The name "Anunnaki" is generally believed to mean something to the effect of "Those of Royal Blood" (Leick, Gwendolyn: "A Dictionary of Ancient Near Eastern Mythology"), but linguists are actually divided about its true meaning. The name is generally believed to be composed of the following words:

  1. Anu, which is assumed to be the name of the Anunnaki’s supreme god. And the epistemological meaning of Anu is: Lord; leader; king. As a personification of the heaven/sky, his kingdom was "in the expanse of the heavens", just like the Greek god Ouranos/Uranus.
  2. Na, is either a verb or an adverb, meaning "to send". In many Akkadian, Sumerian, Assyrian and Old Babylonian texts and inscriptions, “Na” was written as “Ina”, and meant in, from within, so on.
  3. Ki, generally means "earth" in Akkadian and Sumerian, but also means "the underworld", "the netherworld", "the world of death". Maybe they regarded earth sometimes as the "world of death" because everything in the earthly "material word" eventually perishes.
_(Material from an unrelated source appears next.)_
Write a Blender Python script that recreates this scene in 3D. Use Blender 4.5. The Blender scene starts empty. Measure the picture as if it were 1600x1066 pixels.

Quite literary Anunnaki could both translate to: "Anu to earth' or "heaven to earth" or "heaven on earth". In his book "The Twelfth Planet" (1976), author and expert in ancient languages Zecharia Sitchin translated this as: "(those who) from heaven to earth came".

The word Anunnaki is also somewhat similar to the name of the group of giants who are called "Anakim" in old Hebrew or Enkaites in the Biblical book Numbers, 13:32-33, which translates to "long-necked ones". The word "Anakim" is probably not a variantion of the word "Anunnaki" but would be one of the many names given to the giants or more a certain group of giants.